Purtroppo è, secondo me, una delle leggi nella pratica più disattese in assoluto. Verificare questo fatto sarebbe semplicissimo: basta telefonare a 1000 risparmiatori che possiedono investimenti presso qualche struttura di 'wealth management' (banche, consulenti, etc...) presi a caso e chiedergli quanto, secondo loro, pagano all'anno. Secondo me le risposte saranno nell'ordine "credo 5 euro al mese" o per i più realisti "qualche centinaio di euro l'anno". La massificazione di questi risultati probabilmente porterebbe a concludere che forse non si è incappati in un risparmiatore particolarmente distratto, ma che il sistema getta le sue fondamenta su di un'asimmetria informativa.
Personalmente ho visto i rendiconti Mifid su costi ed oneri tante banche (anche con modelli di servizio completamente differenti) e di solito i costi fatti pagare su portafogli con investimenti gestiti andavano da un 2% l'anno (quando andava proprio bene), fino a casi anche 3 o 4 volte superiori (di solito in anni in cui si erano pagati bei costi di sottoscrizione e simili). Per capirci chi ha un portafoglio d'investimenti da 300mila euro ed è fortunato a cavarsela con il 2% vuol dire che paga 500 euro al mese di commissioni tra collocatore, società di gestione etc...
Lo sa?
Questa eventuale asimmetria informativa su costi e caratteristiche dei prodotti non sarebbe esattamente Mifid2-compliant.

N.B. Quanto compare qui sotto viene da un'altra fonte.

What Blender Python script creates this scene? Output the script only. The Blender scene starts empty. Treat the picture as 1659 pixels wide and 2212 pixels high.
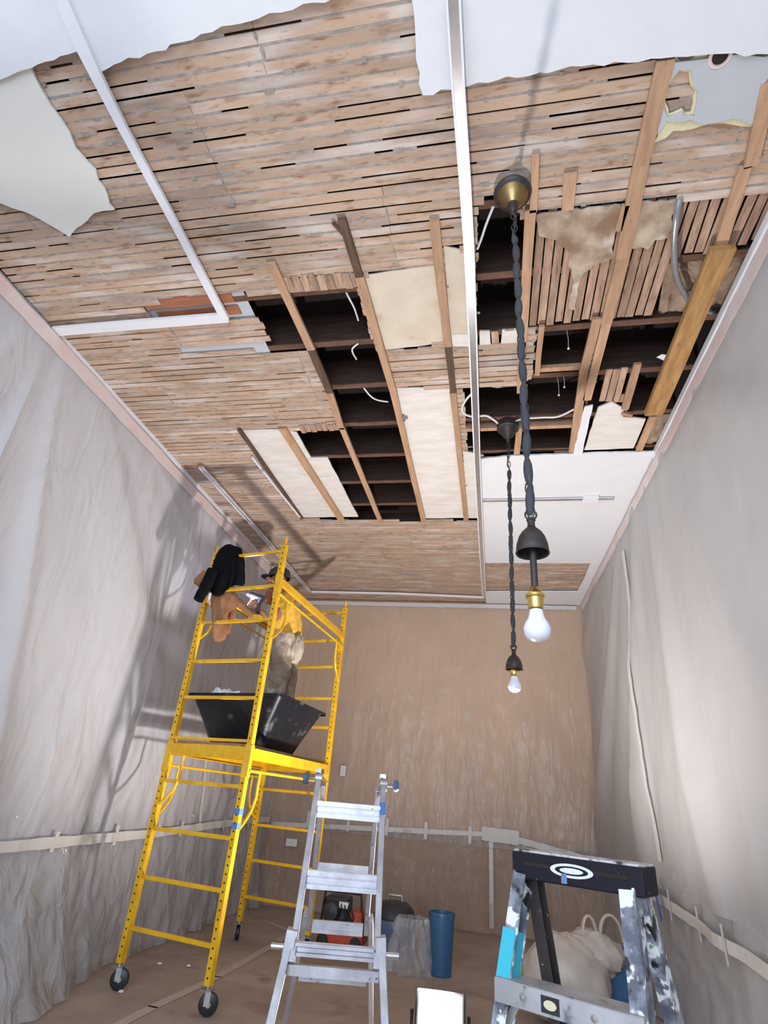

Andiamo ad osservare due interessanti articoli pubblicati nella L. 87 del 31.03.2017 sulla Gazzetta Europea (poi recepita con la normativa Mifid2):
Articolo 10, comma 2 (da citare ai venditori di prodotti): le imprese d'investimento identificano e valutano appropriatamente la situazione e le esigenze dei clienti su cui intendono concentrarsi, in modo da GARANTIRE che gli interessi dei clienti non siano pregiudicati a causa di pressioni commerciali o necessità di finanziamento.

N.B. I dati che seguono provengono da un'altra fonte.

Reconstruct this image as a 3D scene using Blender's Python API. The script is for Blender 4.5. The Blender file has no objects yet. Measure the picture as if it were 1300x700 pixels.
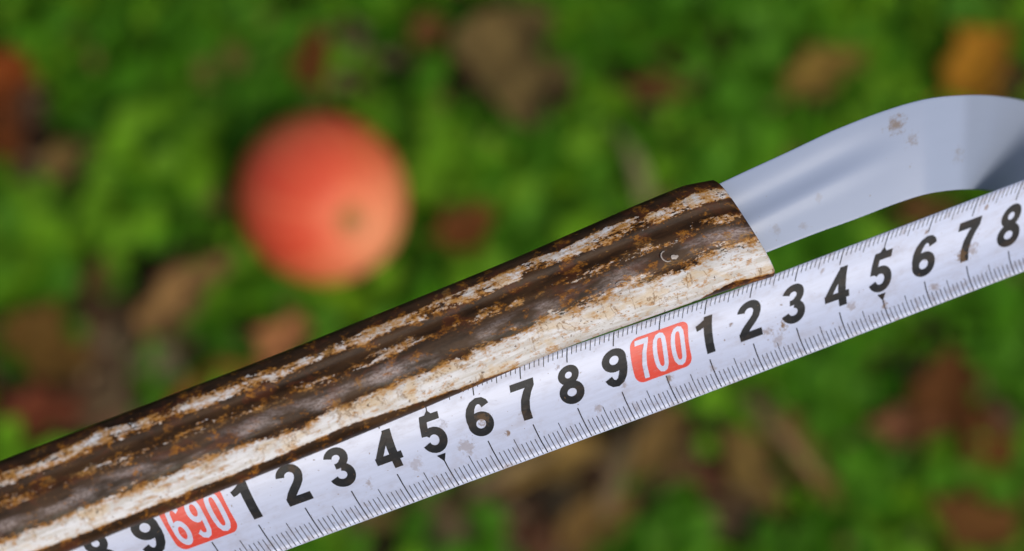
import bpy, bmesh, math, random
import numpy as np
from mathutils import Vector, Matrix, noise as mnoise

random.seed(7)
rng = np.random.default_rng(7)
scene = bpy.context.scene
COL = scene.collection
R = math.radians

# ------------------------------------------------------------------ camera
F = 100.0 / 36.0 * 1300.0            # focal length in photo pixels (photo 1300 x 700)
TILT, DIST = R(15), 1.18             # camera looks almost straight down
cam_d = bpy.data.cameras.new("camera")
cam = bpy.data.objects.new("camera", cam_d)
COL.objects.link(cam)
cam_d.lens, cam_d.sensor_width, cam_d.sensor_fit = 100, 36, 'HORIZONTAL'
cam_d.clip_start, cam_d.clip_end = 0.02, 500
cam.location = (0, -DIST * math.sin(TILT), DIST * math.cos(TILT))
cam.rotation_euler = (TILT, 0, 0)
cam_d.dof.use_dof = True
cam_d.dof.focus_distance = 0.5735
cam_d.dof.aperture_fstop = 7.4
cam_d.dof.aperture_blades = 9
scene.camera = cam
CAM = Vector(cam.location)
CR = Matrix.Rotation(TILT, 3, 'X')

# ------------------------------------------------------------------ light
SUN_EL, SUN_AZ = R(50), R(140)       # azimuth clockwise from +Y: light from lower right
world = bpy.data.worlds.new("World")
scene.world = world
world.use_nodes = True
wn = world.node_tree.nodes
sky = wn.new('ShaderNodeTexSky')
sky.sky_type = 'NISHITA'
sky.sun_disc = False
sky.sun_elevation = SUN_EL
sky.sun_rotation = SUN_AZ
sky.dust_density = 3.0
wn['Background'].inputs['Strength'].default_value = 0.095
world.node_tree.links.new(sky.outputs[0], wn['Background'].inputs['Color'])
sun_d = bpy.data.lights.new("sun", 'SUN')
sun_d.energy, sun_d.angle, sun_d.color = 1.5, R(18), (1.0, 0.93, 0.83)
sun = bpy.data.objects.new("sun", sun_d)
COL.objects.link(sun)
sdir = Vector((math.sin(SUN_AZ) * math.cos(SUN_EL), math.cos(SUN_AZ) * math.cos(SUN_EL), math.sin(SUN_EL)))
sun.rotation_euler = sdir.to_track_quat('Z', 'Y').to_euler()
scene.view_settings.view_transform = 'Standard'
scene.view_settings.look = 'None'
scene.view_settings.exposure = 0.08
scene.view_settings.gamma = 1.0
scene.cycles.max_bounces = 6

# ------------------------------------------------------------------ helpers
def at(px, py, z):
    """photo pixel + distance along the view axis -> world point"""
    return CAM + CR @ Vector(((px - 650) / F * z, -(py - 350) / F * z, -z))

def ground_at(px, py, h=0.0):
    d = CR @ Vector(((px - 650) / F, -(py - 350) / F, -1.0))
    t = (h - CAM.z) / d.z
    return CAM + d * t

def link(name, verts, faces, mat, parent=None, smooth=True, uvs=None, cols=None):
    me = bpy.data.meshes.new(name)
    me.from_pydata([tuple(v) for v in verts] if not isinstance(verts, np.ndarray) else verts.tolist(), [], faces)
    if uvs is not None:
        uvl = me.uv_layers.new(name="UVMap")
        li = np.empty(len(me.loops), dtype=np.int32)
        me.loops.foreach_get('vertex_index', li)
        uvl.data.foreach_set('uv', np.asarray(uvs, dtype=np.float32)[li].ravel())
    if cols is not None:
        ca = me.color_attributes.new(name="tint", type='FLOAT_COLOR', domain='POINT')
        ca.data.foreach_set('color', np.asarray(cols, dtype=np.float32).ravel())
    if smooth:
        me.polygons.foreach_set('use_smooth', [True] * len(me.polygons))
    me.update()
    if mat:
        me.materials.append(mat)
    o = bpy.data.objects.new(name, me)
    COL.objects.link(o)
    if parent:
        o.parent = parent
        o.matrix_parent_inverse = parent.matrix_basis.inverted()
    return o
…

Che vuol dire? Che non si può consigliare un prodotto perché "devo venderlo" perché "ci sono accordi o budget di questa roba da collocare", ma si deve partire dalle esigenze e dalla situazione dell'investitore. Se questi ha bisogno di liquidità e non vuole che il capitale sia soggetto a fluttuazione, toccherà fargli il conto deposito, anche se ci si guadagna poco... se NON ho bisogno di un prodotto assicurativo non si induce a sottoscriverlo perché si vuole vendere la nuova polizza! Tutto il sistema di pesanti pressioni commerciali (sui siti dei sindacati bancari c'è un'ampia bibliografia) a cosa conduce?
Se il mio consulente guadagna bene solo su fondi e polizze... ma io voglio (o per me è adeguato) il titolo di Stato e l'obbligazione perché la mia esigenza è avere un capitale certo a scadenza, non si viola la LEGGE a pregiudicare il mio interesse/esigenza per necessità 'commerciali'?

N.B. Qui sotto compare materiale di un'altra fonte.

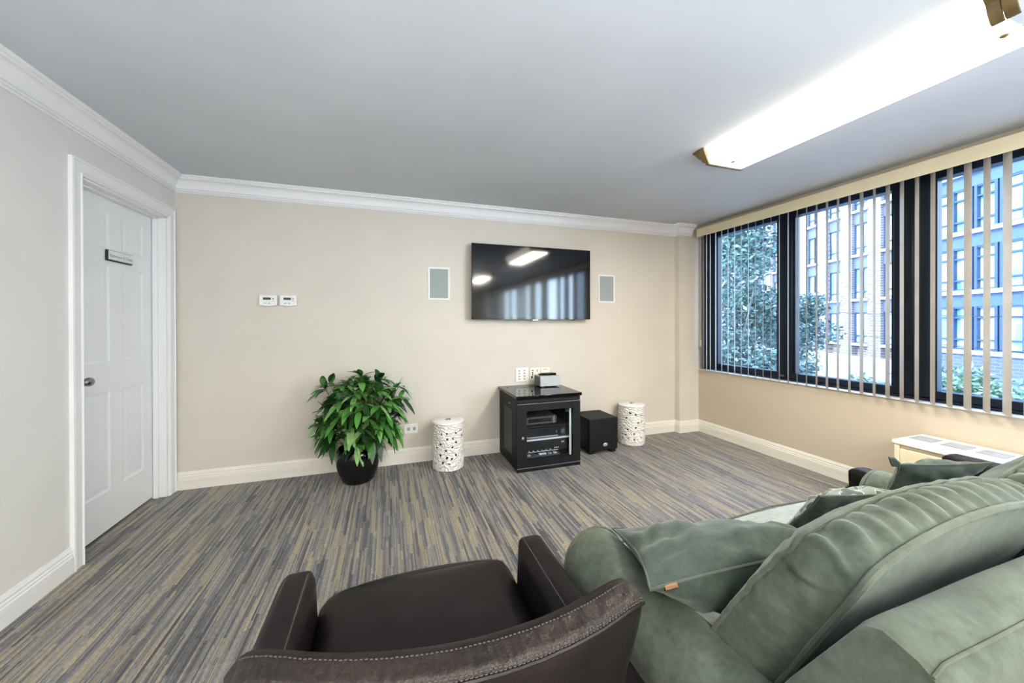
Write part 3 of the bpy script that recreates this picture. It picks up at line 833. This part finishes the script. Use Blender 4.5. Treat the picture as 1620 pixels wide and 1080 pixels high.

Più interessante il secondo articolo che volevo condividere oggi:
Un Onorario, Commissione o anche Beneficio Non Monetario, è considerato INACCETTABILE qualora la prestazione dei servizi pertinenti al cliente sia falsata o distorta a causa dell'onorario, della commissione o del beneficio non monetario.
C'è anche poco da commentare... come fai a prendere il 3% di commissione su un fondo (magari inserito in un wrapper assicurativo o in una gestione patrimoniale) con dentro obbligazioni che rendono al massimo il 2%? Se tu mi induci a comprare e vendere, percependo più volte commissioni di entrata/rimborso, mentre io perdo e basta... che servizio mi stai dando? Il servizio non è un tantino distorto da questa continua spremitura di commissioni (spese annue, di performance, utilizzo di prodotti costosi, tunnel e quant'altro)?
Inutile ricordare che poi la trasparenza impone anche di spiegare bene i costi, oltre ai rischi, dei prodotti finanziari.
Come evidente, almeno la legge c'è, ma... scripta volant?!